In ordinary circumstances, she confides to the other woman, she would do all she could to seduce him away from his wife. “’It’d be worth doing her dirt if it meant having Dwight for good, and children, and a home, and full life,’” Davidson says. “’But to do her dirt just for three month’s pleasure and nothing at the end of it – that’s another thing.’” I may be a loose woman, but I don’t know that I’m all that loose.’” Instead, she supports his doublethink about his family still being alive, and follows his suggestion that she take secretarial classes to give purpose to her life in the brief time that remains.

As for Mary Holmes, an examination of her mental competence would have no sure outcome. Her only interest is her new baby and her home, and, while some allowance must be made for denial she makes no effort to understand what is happening. Her stupidity gives her husband Peter an excuse to lecture the readers through her, but she is genuinely surprised when the radiation arrives, and wonders if cough drops would protect her from it. “’I’m glad we haven’t got newspapers now,’” she says shortly before they die. “’It’s been much nicer without them.’” She is humored by her husband, and, needless to say, no help at all when the family commits suicide to avoid suffering the lingering death through radiation. Instead, she follows her husband’s lead, and only in her last moments shows any understanding of what is happening.
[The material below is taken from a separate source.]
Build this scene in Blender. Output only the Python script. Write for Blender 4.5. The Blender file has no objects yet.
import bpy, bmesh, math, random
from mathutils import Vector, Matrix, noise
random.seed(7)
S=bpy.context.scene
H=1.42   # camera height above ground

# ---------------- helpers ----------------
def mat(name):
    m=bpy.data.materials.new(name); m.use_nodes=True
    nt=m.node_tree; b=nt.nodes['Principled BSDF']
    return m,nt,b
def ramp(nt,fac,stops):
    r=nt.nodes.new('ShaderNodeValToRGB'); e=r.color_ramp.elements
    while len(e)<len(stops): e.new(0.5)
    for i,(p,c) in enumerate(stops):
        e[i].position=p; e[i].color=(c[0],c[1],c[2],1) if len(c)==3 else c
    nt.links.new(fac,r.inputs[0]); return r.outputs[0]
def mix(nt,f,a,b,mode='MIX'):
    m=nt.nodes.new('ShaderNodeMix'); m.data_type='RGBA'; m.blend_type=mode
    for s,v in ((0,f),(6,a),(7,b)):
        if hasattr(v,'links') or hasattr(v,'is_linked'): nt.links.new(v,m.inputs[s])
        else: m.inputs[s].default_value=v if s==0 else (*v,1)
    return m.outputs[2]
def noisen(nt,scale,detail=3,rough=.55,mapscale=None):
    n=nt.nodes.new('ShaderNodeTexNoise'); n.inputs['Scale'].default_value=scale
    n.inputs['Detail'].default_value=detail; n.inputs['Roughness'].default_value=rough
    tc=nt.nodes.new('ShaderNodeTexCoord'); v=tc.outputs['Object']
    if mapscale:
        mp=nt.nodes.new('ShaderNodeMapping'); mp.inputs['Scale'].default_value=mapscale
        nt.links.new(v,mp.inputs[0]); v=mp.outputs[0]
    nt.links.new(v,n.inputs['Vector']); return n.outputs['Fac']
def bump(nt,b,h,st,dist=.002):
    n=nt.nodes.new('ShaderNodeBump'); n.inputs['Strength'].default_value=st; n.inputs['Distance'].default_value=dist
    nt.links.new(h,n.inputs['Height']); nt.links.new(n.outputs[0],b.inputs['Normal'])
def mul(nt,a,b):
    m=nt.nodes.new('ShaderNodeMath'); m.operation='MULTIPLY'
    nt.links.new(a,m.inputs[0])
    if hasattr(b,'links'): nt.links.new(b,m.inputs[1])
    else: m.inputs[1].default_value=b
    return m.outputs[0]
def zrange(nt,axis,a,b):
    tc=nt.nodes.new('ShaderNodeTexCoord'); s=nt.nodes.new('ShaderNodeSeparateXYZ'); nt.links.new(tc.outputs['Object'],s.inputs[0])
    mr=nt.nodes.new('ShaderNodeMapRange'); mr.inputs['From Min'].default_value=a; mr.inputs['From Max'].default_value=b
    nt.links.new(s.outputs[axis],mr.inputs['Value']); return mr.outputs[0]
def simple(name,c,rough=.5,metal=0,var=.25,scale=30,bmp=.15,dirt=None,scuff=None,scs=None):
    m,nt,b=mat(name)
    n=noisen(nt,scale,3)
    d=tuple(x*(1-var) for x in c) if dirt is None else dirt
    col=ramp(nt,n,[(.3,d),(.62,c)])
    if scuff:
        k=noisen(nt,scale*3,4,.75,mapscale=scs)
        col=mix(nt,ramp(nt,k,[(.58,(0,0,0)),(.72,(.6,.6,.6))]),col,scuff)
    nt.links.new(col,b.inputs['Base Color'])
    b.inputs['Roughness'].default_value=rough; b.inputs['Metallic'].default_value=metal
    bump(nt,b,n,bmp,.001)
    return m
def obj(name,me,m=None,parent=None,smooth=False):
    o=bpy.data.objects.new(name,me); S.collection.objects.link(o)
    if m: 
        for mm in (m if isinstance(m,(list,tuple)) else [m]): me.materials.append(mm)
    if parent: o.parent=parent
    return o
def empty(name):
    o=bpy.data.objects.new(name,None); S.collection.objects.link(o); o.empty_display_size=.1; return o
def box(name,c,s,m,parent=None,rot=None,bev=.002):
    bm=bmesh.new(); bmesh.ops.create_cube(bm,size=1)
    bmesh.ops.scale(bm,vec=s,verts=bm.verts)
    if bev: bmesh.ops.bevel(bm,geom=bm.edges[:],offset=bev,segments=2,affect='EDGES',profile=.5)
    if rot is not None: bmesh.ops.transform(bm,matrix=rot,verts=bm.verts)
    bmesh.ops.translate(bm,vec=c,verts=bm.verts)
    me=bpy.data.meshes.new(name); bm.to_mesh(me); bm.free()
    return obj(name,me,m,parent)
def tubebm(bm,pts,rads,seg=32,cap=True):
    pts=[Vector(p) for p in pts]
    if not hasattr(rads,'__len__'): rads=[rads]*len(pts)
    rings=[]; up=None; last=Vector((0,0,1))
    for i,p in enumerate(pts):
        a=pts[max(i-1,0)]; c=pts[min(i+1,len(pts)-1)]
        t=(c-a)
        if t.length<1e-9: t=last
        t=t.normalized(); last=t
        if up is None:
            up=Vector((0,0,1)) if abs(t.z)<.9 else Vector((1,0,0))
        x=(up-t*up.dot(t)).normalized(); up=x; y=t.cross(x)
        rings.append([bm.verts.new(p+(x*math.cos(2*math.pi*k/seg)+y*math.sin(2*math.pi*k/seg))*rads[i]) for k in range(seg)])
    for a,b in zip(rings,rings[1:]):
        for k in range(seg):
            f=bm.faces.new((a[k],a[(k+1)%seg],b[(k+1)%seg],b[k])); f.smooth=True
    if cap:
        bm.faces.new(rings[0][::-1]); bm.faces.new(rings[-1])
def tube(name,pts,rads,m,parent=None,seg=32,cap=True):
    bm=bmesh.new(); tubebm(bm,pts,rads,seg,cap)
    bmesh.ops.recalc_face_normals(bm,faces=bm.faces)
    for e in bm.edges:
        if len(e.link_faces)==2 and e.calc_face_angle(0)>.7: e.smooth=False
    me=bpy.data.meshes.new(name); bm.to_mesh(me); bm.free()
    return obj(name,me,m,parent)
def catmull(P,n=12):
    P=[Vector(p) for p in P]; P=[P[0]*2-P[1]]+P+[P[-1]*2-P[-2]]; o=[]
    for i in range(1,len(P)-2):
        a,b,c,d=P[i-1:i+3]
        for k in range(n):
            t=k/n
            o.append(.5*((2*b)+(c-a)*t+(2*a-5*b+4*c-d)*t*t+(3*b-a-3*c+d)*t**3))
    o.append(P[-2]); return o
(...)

These female characters are despicable in themselves. But what is worse is that, despite their very different attitudes, they have no trouble confiding in each other for no better reason than the fact that their men are at sea. In reality, two such women would despise each other. Yet Shute assumes that because they are women, they want the same thing, which allows them to become confidants.

Even worse, Shute seems to consider Mary Holmes an example for Davidson. Despite Davidson’s greater intelligence, she ends up much the same, following her man into death without a thought of her own.

Naturally, it would be wrong to blame Shute for setting On the Beach in a time when gender roles – especially for women – were so limited. But I do blame him, very much, for accepting those roles without any question, and being unable to see past them and depict the women in his novel as individuals. A more talented writer would have had Davidson resisting the transformation into a good woman, perhaps even tempting Dwight unsuccessfully and uncertain whether to be angry at him.

Similarly, Mary would be more human if she showed more awareness, and a scene or two revealed that she was playing the role she thought necessary for her husband’s well-being, or wished she had more time for herself. The gender atmosphere of the novel might still have been uncomfortable for a reader today, but at least it wouldn’t have seemed so much the result of an impoverished imagination.

I dislike discarding a book; it always feels close to censorship. But I found On the Beach so distasteful that I know that I’ve read it for the last time.